With the stroke of a pen, the United Thank Offering Board (UTO) will possibly be rendered powerless and voiceless by Episcopal Church leadership. This is a complete reversal of a three-year study process that resulted in the General Convention ratifying the report of a Study Committee (INC-055 AdHoc) in 2012. The report praised the UTO Board’s work and declared:
We believe that the United Thank Offering must continue to be autonomous but interdependent as regards the corporate entity that constitutes The Episcopal Church.

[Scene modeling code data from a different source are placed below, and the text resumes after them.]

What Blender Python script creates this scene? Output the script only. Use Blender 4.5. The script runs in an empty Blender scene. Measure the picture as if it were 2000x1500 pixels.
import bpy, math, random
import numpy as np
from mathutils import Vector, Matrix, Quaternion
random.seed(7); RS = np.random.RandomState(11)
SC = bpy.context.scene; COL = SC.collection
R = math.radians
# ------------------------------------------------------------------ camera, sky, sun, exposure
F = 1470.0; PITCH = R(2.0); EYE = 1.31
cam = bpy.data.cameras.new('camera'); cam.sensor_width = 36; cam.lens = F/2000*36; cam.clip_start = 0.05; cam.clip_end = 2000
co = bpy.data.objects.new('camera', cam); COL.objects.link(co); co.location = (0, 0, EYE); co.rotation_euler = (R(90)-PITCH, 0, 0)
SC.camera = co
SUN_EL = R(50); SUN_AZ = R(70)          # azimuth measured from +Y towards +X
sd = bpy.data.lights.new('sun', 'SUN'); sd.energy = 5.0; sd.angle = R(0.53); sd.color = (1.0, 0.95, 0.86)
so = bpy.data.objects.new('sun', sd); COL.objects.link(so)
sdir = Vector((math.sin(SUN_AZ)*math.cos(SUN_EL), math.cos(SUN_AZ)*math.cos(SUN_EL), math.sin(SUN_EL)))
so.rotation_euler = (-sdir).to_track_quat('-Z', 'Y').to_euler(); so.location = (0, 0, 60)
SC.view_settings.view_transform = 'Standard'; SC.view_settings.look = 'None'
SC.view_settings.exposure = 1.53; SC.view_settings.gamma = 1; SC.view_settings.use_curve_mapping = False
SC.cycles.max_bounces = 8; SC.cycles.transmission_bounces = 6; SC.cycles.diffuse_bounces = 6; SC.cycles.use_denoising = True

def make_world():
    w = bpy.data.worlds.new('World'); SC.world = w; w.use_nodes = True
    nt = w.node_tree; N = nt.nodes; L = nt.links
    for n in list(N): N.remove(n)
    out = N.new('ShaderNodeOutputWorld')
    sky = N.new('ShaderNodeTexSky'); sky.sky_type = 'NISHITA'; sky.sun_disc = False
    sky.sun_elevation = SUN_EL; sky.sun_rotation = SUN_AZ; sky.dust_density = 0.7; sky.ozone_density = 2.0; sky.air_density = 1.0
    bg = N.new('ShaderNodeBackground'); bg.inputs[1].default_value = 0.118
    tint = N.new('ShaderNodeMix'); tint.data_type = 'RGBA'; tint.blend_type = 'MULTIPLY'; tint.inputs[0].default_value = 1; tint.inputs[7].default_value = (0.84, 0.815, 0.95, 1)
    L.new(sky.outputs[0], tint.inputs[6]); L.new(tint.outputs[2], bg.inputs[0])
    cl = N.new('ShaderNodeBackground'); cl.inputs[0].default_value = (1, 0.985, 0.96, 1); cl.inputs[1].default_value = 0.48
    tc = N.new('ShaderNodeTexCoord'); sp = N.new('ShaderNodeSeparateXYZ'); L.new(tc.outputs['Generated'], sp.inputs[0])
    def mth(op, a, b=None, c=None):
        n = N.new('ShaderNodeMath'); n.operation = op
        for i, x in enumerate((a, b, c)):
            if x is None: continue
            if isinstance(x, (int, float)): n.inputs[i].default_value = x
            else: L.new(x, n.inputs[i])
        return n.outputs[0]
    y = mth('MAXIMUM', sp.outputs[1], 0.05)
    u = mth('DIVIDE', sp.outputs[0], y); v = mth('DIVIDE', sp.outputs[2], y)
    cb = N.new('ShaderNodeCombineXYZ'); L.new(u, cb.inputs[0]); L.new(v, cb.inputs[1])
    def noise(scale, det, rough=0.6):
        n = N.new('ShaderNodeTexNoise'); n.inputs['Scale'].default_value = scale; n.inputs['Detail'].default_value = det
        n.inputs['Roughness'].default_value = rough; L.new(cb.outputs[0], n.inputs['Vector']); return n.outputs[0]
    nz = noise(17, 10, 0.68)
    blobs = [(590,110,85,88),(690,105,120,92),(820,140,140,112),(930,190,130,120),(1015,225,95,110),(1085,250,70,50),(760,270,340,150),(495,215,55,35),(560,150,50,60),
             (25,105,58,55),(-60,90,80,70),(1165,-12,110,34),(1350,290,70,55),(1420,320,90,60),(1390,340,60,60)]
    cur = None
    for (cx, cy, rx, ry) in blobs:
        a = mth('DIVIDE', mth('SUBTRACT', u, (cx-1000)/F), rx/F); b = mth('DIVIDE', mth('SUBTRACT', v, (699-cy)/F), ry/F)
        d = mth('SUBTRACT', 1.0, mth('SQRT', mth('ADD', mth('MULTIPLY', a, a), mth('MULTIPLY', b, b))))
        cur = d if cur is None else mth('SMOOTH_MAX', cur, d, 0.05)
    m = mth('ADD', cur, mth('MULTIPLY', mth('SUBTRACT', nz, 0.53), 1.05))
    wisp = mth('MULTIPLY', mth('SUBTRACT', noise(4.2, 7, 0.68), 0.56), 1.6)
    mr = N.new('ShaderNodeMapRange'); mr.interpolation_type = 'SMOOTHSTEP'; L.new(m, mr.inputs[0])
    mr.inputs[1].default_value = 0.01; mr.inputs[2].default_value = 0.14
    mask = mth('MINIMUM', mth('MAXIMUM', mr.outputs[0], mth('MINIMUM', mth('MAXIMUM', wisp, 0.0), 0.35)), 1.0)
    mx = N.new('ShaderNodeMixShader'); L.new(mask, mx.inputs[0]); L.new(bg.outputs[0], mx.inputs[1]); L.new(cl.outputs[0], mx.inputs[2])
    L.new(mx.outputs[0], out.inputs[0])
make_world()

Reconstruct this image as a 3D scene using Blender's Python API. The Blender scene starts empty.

The United Thank Offering is a venerable institution within the Episcopal Church. Up until now it has been under control of the Episcopal Church Women, a group of people who have had to put up with a lot over the years (such as, the unceremonious ejection of my mother’s ladies’ guild’s rummage sale from the parish hall, which resulted in Palm Beach’s premier resale shop). But, in its centralising rage, TEC has yanked their autonomy also.
Although I have blog readers who disagree, I try to avoid visceral, emotion-charged rants. One exception was The Church of the Palm Crosses becomes the Church of the Double Cross, over what I feel is the Episcopal Church’s shameful handling of its property disputes. At the time I stated that, IMHO, TEC’s leaders “are only in it for the money“. Stuff like this only confirms my suspicion.
But do not be deceived: any church or charity which takes money for one purpose and funnels it into another–the usual result of moves like this–will demoralise its donor base in a hurry. (I think there are some legal problems with that, but TEC seems to be Teflon coated most of the time). And when you demoralise your donor base, you will stop them from giving. This is not a good strategy for an institution whose demographics are as unfavourable as TEC’s and which needs all the happy donors it can get.
And I’ll repeat this from that same rant:
I’ve said many nasty things about Episcopalians and their church, but I’d never have believed that I would come to that conclusion about this church. The Episcopal Church was supposed to be the place where this kind of thing didn’t happen, but happened it did. In the past Episcopalians, lay and cleric alike, could comfort themselves in the conceit that, while rude “Bible-thumpers” went on television to enrich themselves at the expense of the impecunious, the Episcopal church was basically above such tasteless social climbing. One can only conclude that the church is currently held captive by a bunch of left-wing arrivistes who, while attempting to maintain the appearances of the past, are at best no better than those they ridicule.